Information shown:
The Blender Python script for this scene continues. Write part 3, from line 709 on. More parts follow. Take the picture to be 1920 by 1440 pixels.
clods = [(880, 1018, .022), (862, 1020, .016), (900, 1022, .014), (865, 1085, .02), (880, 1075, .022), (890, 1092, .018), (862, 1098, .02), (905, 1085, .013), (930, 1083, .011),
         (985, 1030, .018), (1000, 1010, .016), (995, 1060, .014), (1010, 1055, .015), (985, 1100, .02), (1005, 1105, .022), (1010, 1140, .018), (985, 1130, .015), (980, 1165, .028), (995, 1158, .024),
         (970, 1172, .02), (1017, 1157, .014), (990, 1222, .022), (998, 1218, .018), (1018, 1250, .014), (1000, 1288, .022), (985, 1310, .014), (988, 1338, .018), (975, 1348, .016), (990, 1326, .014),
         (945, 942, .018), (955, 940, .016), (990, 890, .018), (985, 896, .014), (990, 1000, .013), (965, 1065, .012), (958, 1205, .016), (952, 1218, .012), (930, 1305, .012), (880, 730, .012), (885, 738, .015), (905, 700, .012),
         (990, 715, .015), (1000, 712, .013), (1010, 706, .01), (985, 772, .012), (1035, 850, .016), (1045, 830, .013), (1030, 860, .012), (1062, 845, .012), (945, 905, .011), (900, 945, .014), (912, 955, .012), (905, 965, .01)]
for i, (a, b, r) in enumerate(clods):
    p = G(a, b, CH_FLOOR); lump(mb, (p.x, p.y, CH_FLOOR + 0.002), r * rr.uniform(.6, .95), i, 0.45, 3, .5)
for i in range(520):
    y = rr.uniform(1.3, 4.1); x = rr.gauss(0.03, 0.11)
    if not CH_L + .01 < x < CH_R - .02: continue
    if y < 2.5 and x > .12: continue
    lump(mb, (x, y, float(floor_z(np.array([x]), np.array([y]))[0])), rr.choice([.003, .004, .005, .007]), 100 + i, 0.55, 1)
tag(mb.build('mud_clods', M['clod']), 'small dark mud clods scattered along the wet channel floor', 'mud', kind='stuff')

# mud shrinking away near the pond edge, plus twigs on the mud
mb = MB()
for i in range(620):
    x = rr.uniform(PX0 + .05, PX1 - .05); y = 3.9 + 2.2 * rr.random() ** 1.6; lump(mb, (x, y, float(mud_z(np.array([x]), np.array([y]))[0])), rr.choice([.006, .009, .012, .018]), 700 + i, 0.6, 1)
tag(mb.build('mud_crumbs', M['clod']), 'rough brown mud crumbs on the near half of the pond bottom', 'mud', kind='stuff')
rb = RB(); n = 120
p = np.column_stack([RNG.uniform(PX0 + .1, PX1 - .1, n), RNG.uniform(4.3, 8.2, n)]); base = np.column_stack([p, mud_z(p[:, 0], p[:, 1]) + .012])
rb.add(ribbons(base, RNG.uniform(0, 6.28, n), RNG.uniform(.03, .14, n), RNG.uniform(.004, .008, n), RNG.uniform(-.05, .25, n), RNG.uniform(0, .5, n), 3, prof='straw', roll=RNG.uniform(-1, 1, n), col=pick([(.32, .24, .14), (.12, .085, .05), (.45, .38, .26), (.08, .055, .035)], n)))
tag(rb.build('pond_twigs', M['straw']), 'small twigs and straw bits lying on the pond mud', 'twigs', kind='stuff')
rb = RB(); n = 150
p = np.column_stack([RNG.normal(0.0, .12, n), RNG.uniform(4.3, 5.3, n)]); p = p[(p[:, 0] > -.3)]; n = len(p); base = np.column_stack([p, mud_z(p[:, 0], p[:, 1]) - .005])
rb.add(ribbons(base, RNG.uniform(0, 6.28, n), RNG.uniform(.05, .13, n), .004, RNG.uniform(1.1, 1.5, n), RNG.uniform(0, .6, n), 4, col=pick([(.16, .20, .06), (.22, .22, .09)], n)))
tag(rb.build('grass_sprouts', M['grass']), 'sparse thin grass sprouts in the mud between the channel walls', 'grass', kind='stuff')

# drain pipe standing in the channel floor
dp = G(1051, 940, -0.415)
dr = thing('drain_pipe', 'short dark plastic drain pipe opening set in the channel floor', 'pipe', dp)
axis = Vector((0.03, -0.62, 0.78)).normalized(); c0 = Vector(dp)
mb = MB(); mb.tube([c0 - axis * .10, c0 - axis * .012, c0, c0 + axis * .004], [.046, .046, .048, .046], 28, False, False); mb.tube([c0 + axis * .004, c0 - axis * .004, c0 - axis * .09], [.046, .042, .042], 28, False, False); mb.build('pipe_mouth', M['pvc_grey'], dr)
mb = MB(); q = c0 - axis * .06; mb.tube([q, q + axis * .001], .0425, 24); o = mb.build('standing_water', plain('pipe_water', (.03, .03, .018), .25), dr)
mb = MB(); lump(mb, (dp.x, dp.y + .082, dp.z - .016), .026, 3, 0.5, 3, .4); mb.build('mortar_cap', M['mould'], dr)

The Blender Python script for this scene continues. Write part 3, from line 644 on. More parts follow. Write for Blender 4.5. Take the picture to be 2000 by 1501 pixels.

Your objective:
From the entries above, return each line with the word "continues" in it.

Output of the task:
The Blender Python script for this scene continues. Write part 3, from line 709 on. More parts follow. Take the picture to be 1920 by 1440 pixels.
The Blender Python script for this scene continues. Write part 3, from line 644 on. More parts follow. Write for Blender 4.5. Take the picture to be 2000 by 1501 pixels.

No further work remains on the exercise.